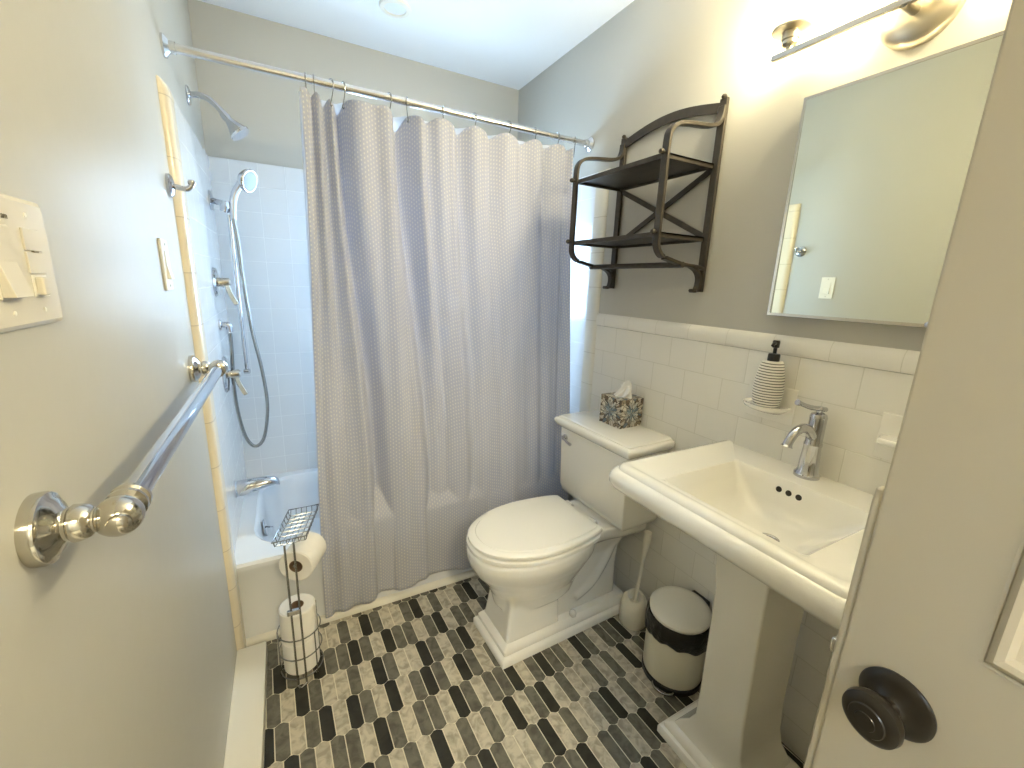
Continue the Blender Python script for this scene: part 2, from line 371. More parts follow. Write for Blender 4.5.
for r in range(-8, 20):
    for k in range(-14, 42):
        x = (0.354 if r % 2 == 0 else 0.3335) + k * tw; y = 1.5295 - r * tp
        x += 0.036 * (1.53 - y)
        if x < -0.03 or x > W + 0.03 or y < FY - 0.1: continue
        c = None
        if r in rows:
            k0, s = rows[r]
            if 0 <= k - k0 < len(s): c = s[k - k0]
        if c is None: c = random.choice('BGGGLLLGBL')
        h1 = (tp - hp) / 2; h2 = (tp + hp) / 2; w = tw / 2 - g / 2; e = g * 0.55
        pts = [(-w, -h1 + 0.0), (0, -h2 + e), (w, -h1 + 0.0), (w, h1), (0, h2 - e), (-w, h1)]
        # blunt tips like the photographed sheet
        t = 0.0140
        pts = [(-w, -h1 + e / 2), (-w + t, -h2 + e + 0.001), (w - t, -h2 + e + 0.001), (w, -h1 + e / 2), (w, h1 - e / 2), (w - t, h2 - e - 0.001), (-w + t, h2 - e - 0.001), (-w, h1 - e / 2)]
        sh = 0.036
        vs = [bm.verts.new((max(0.0, min(W + 0.004, x + a - sh * b)), y + b, 0)) for a, b in pts]
        try: f = bm.faces.new(vs); f.material_index = mi[c]
        except ValueError: pass
bmesh.ops.remove_doubles(bm, verts=bm.verts[:], dist=1e-6)
o = struct('floor', bm, [GROUT, T_DARK, T_GREY, T_LITE], smooth=False)

# tile fields
struct('trim_1', bx(0, 0.008, TY - 0.006, BK, 0.30, 1.862), TILE_X, smooth=False, bevel=0.002)['label'] = 'white square tiling of the left tub wall'
bm = bmesh.new(); y0 = BK - 0.008
box(bm, 0.008, WX0, y0, BK, 0.30, 1.862); box(bm, WX1, W, y0, BK, 0.30, 1.862); box(bm, WX0, WX1, y0, BK, 0.30, WZ0); box(bm, WX0, WX1, y0, BK, WZ1, 1.862)
struct('trim_2', bm, TILE_B, smooth=False)['label'] = 'white tiling of the back tub wall'
struct('trim_3', bx(W - 0.002, W + 0.006, TY, BK, 0.30, 1.862), TILE_X, smooth=False)['label'] = 'white tiling of the right tub wall'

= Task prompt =
Please transcribe the material above exactly as written. Leave the pictures out.

= The solution =
Continue the Blender Python script for this scene: part 2, from line 371. More parts follow. Write for Blender 4.5.
for r in range(-8, 20):
    for k in range(-14, 42):
        x = (0.354 if r % 2 == 0 else 0.3335) + k * tw; y = 1.5295 - r * tp
        x += 0.036 * (1.53 - y)
        if x < -0.03 or x > W + 0.03 or y < FY - 0.1: continue
        c = None
        if r in rows:
            k0, s = rows[r]
            if 0 <= k - k0 < len(s): c = s[k - k0]
        if c is None: c = random.choice('BGGGLLLGBL')
        h1 = (tp - hp) / 2; h2 = (tp + hp) / 2; w = tw / 2 - g / 2; e = g * 0.55
        pts = [(-w, -h1 + 0.0), (0, -h2 + e), (w, -h1 + 0.0), (w, h1), (0, h2 - e), (-w, h1)]
        # blunt tips like the photographed sheet
        t = 0.0140
        pts = [(-w, -h1 + e / 2), (-w + t, -h2 + e + 0.001), (w - t, -h2 + e + 0.001), (w, -h1 + e / 2), (w, h1 - e / 2), (w - t, h2 - e - 0.001), (-w + t, h2 - e - 0.001), (-w, h1 - e / 2)]
        sh = 0.036
        vs = [bm.verts.new((max(0.0, min(W + 0.004, x + a - sh * b)), y + b, 0)) for a, b in pts]
        try: f = bm.faces.new(vs); f.material_index = mi[c]
        except ValueError: pass
bmesh.ops.remove_doubles(bm, verts=bm.verts[:], dist=1e-6)
o = struct('floor', bm, [GROUT, T_DARK, T_GREY, T_LITE], smooth=False)

# tile fields
struct('trim_1', bx(0, 0.008, TY - 0.006, BK, 0.30, 1.862), TILE_X, smooth=False, bevel=0.002)['label'] = 'white square tiling of the left tub wall'
bm = bmesh.new(); y0 = BK - 0.008
box(bm, 0.008, WX0, y0, BK, 0.30, 1.862); box(bm, WX1, W, y0, BK, 0.30, 1.862); box(bm, WX0, WX1, y0, BK, 0.30, WZ0); box(bm, WX0, WX1, y0, BK, WZ1, 1.862)
struct('trim_2', bm, TILE_B, smooth=False)['label'] = 'white tiling of the back tub wall'
struct('trim_3', bx(W - 0.002, W + 0.006, TY, BK, 0.30, 1.862), TILE_X, smooth=False)['label'] = 'white tiling of the right tub wall'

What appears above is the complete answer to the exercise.